Eros, o desejo, é por isso algo divino, anterior ao céu e à terra. Eros remete a algo mais profundo, a que as religiões chamaram mistério, Deus, Alá, nirvana, não importa o nome. Não é sem razão que o cristianismo dá o nome de maior excelência a Deus, dizendo ``Ele é amor". (...)
O estado amoroso é erupção da eternidade no tempo. Para os dois enamorados, não há passado e nem presente e nem futuro. Já os velhos gregos diziam que o amor é algo divino. Os cristãos diziam que não é algo divino, é Deus mesmo, que rompe.
Se nós quisermos saber o que Deus é, ele acontece nas energias que se encontram na erupção vulcânica da paixão humana, no aflorar do amor humano. Se deus tem um nome, é isso, esse acontecimento é Deus. (...)
O ser humano tem uma ancestralidade de milhões de anos. Dentro de nós está o fragor das galáxias que se chocaram, da explosão das estrelas novas que criaram todos os sóis, as galáxias do universo. Somos herdeiros de todo o frêmito da vida e do universo. Uma célula da minha mão contém o código genético de todo o mistério da vida. (...)

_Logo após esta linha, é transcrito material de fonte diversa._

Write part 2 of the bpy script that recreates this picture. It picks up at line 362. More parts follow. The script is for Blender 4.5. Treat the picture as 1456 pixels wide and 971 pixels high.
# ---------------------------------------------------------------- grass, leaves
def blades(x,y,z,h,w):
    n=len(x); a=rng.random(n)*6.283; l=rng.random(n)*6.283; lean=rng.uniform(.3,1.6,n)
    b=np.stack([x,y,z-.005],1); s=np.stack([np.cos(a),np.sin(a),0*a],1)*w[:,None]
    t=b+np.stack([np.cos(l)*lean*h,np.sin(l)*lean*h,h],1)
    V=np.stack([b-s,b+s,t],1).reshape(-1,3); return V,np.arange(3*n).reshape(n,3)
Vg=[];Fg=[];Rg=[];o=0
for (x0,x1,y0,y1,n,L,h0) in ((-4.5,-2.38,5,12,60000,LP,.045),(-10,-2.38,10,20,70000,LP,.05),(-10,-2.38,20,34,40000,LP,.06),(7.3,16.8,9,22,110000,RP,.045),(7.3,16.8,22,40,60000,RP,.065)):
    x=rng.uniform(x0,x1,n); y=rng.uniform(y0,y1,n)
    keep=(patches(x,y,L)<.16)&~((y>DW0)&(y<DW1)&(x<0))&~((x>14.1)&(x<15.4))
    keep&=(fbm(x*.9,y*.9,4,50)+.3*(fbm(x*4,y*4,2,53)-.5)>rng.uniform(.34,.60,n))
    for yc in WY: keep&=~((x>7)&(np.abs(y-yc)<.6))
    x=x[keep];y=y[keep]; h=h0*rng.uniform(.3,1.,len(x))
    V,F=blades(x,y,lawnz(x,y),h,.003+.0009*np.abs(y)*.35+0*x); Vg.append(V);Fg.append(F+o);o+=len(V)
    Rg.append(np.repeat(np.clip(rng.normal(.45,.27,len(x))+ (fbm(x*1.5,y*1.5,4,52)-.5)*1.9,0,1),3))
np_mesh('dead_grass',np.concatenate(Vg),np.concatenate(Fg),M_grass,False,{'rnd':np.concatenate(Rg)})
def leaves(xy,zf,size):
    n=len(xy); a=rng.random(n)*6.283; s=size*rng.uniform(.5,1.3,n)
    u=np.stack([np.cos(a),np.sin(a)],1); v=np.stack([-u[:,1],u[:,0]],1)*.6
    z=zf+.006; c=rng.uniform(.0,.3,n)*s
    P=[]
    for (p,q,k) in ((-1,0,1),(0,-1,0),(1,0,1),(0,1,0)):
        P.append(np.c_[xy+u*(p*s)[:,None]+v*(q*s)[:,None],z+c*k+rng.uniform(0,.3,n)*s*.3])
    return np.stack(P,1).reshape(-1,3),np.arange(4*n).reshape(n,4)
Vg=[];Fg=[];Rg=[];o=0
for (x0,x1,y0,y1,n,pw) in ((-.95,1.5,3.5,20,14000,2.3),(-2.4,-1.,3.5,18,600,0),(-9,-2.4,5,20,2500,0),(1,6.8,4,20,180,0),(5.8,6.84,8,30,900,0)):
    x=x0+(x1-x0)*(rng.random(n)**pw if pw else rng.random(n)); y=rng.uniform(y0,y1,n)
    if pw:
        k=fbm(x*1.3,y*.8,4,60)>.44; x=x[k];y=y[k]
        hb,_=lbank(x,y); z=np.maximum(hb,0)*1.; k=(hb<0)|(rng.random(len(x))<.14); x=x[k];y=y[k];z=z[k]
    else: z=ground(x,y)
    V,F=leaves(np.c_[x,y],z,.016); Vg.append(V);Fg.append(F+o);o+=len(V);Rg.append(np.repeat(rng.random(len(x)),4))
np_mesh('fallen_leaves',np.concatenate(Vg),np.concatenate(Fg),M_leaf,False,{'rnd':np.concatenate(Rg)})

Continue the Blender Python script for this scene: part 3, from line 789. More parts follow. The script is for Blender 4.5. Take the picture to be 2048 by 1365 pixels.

No momento em que aparece, o poder trabalha a culpa como uma forma de controle do ser humano. Se o homem não se agarra a uma divindade ou aos representantes dessa divindade, no caso igrejas, sacramentos, ritos, ele está perdido. Então, cria uma enorme dependência de superegos castradores que podem ser o pai ou a mãe e, fundamentalmente, a religião, que aterroriza as consciências. Há certas religiões e igrejas que precisam do pecado para poder viver. Porque, se desaparece o pecado, elas perdem sua função. (...)
Está emergindo um sonho, o sonho da terra. Estamos cansados de holofotes, flores de plástico, ar refrigerado, o mundo de segunda e terceira mão.
Queremos voltar à terra, pisar o chão, comer os nossos legumes naturais, sentir o vento e a chuva, descobrir que nós somos seres cósmicos, uma redescoberta da terra, uma nova esperança, uma nova aliança coma terra. (...)
Tudo bem televisão, Internet. O problema é quando a nossa cultura diz: se você não tem isso, você não conta, você não é. O problema é só Internet, só televisão, só esse mundo de segunda e de terceira mão. (...)
O desejo da burguesia é fazer do Brasil um país moderno, cheio de carros importados, cheios de vídeos, de novos televisores, cheio de uísques. Só que ao preço de uma enorme exclusão. Esses são os filhos dos escravocratas que sempre viram no pobre e no negro alguém que nem merece ganhar salário mínimo, porque sempre trabalharam de graça e são preguiçosos, carvão para ser consumido na máquina produtiva. (...)
O carro importado é um fetiche, um sinal que diz: nós queremos nos inserir no mercado mundial, mesmo de uma forma subalterna, secundária. Este é um projeto que domina fatias importantes do poder, hoje, inclusive do governo. Mas há um outro projeto, um outro desejo, que foi sempre negado, de milhões de brasileiros, de mais de dois terços dos brasileiros, que vem da grande tribulação, a quem se negou comida, trabalho, casa, terra, saúde e que sempre lutam e esperam. Aí há um desejo que nunca morre, mas sempre é frustrado e sempre ressuscita, de que o Brasil seja para todos e não só para alguns. (...)
Aqui convivem as raças todas com uma relativa harmonia, que se revela na forma como comemos. Nós não temos, digamos, discriminação de pele. Há discriminação social, se é rico, se é pobre, mas a pele, não. O mulato é exaltado. Estamos antecipando aquilo que será o futuro da humanidade globalizada, que vence os seus limites culturais, geográficos e se dá conta que é uma espécie, a espécie humanidade.